Another variation is shown in FIG. 35. In this variation, flap 2380, in its folded condition, extends below a confronting surface 2357 of a chip 2330 at, illustratively, 90° with respect to substrate 2300. Again, the angle with respect to substrate 2300 may be other than 90°. Flap 2380 may be fixed in position via use of a dummy lead to a portion of another substrate 2370, or by any of the other techniques discussed above. Illustratively, the assembly in FIG. 35 shows a face-to-face mounting (such as described above with respect to the embodiment of FIG. 4) between chip 2330 and substrate 2370. Again, substrate 2370 can be a passive chip as used in the arrangement of FIG. 4, another active chip, a chip carrier, another connection component, or, e.g., a heat sink. Chip 2330 is mounted over substrate 2370 so that the front or contact-bearing surface 2358 of chip 2330 confronts the contact-bearing surface of substrate 2370. The component 2300 bearing the flap is mounted over the rear surface of chip 2330. The contacts of chip 2330 are bonded to the contacts of substrate 2370 by any of the techniques discussed above with reference to FIG. 4.
Another illustrative embodiment is shown in FIG. 36. In this embodiment, an inductor is formed on an end portion 2480 of a substrate 2400. End portion 2480 is displaced from an as-manufactured position, (shown in broken lines at 2480′) in which the end portion lies in horizontal plane along with the main portion 2401, by bending substrate 2400 about a fold line 2402. In this example, the end portion 2480 after bending lies in a preferred substantially vertical plane to substrate 2400 but can be at any angle, as noted above.
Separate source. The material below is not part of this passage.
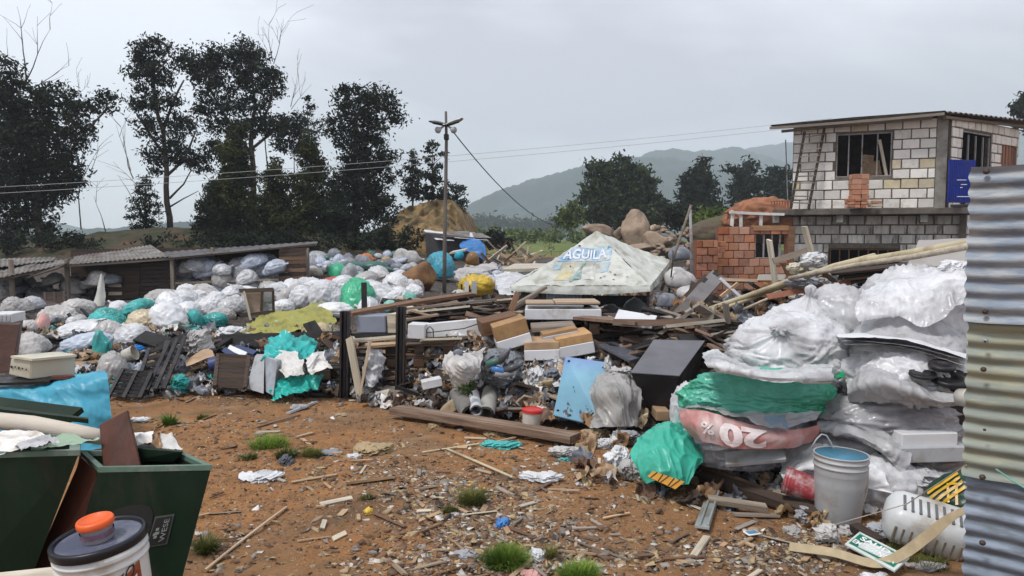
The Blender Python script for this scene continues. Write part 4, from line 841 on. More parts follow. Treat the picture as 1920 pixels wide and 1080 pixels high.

Thus, even though the substrate does not include a distinct flap, the portion bearing the inductor can be displaced relative to the main portion. As can be observed from FIG. 36, the assembly further comprises an additional substrate, such as a chip 2470. Here again, the main portion of the substrate overlies a surface of the additional substrate or chip. As in the embodiments discussed above, bending the inductor-bearing portion of the substrate reorients the inductor so that the magnetic field vector of the inductor is no longer perpendicular to the surface of the chip. The bent portion of the substrate can be secured in position by any of the means discussed above with reference to the flap. For example, the bent portion of the substrate can be secured to a further substrate such as a heat sink or another chip 2403 underlying the principal substrate 2470.
Numerous other variations and combinations of the features discussed above can be utilized without departing from the present invention. The various inductors and can be combined with one another in a single component. For example, a solenoidal inductor as discussed with reference to FIGS. 15-26 can be formed in the same assembly as a customizable inductor as discussed with reference to FIGS. 27-31, so that both inductors are connected in a common circuit. The customizable inductor can be used to adjust the overall inductance value of the circuit. In a further variant, the approaches discussed above can be combined with one another in a single inductor. For example, the features which form a solenoidal inductor in the embodiments of FIGS. 15-26 can be provided with selectively breakable connections or selectively make-able cross-connects, as in FIGS. 27-31, within the inductor structure itself, to provide for selection of a particular inductance value. Also, although the inductors have been described above as used in chip packages, the same inductors can be used in other electronic assemblies. In a further variant (FIG. 37) the component substrate may be bent to wrap around one or more chips or other components 2570. In this embodiment, the inductor-bearing portion of the component substrate or dielectric layer, having an inductor 2599 thereon, lies between two main portions 2580 and 2581. Here again, the inductor-bearing portion 2501 of the substrate is bent out of the plane of a first main portion 2580 and out of the plane of the second main portion 2581. Components folded to wrap around a chip or other element can be used as disclosed in copending, commonly assigned U.S. Provisional Patent Application Ser. Nos. 60/403,939, filed Aug. 16, 2002, and 60/401,391, filed Aug. 5, 2002, and in U.S. Pat. No. 6,121,676, the disclosures of which are incorporated by reference herein.
In the embodiments discussed above, the inductor-bearing portion of the component is bent after assembly of the component to a chip or other element. However, the bending operation may be performed prior to assembly. Also, the inductor-bearing portion of the component may be bent away from the chip or other substrate, rather than towards it as in the embodiments discussed above. Moreover, the inductor on the component need not be a spiral inductor; other forms of inductors can be used as well.
As these and other variations and combinations of the features set forth above can be utilized, the foregoing description of the preferred embodiment should be taken by way of illustration rather than by limitation of the invention.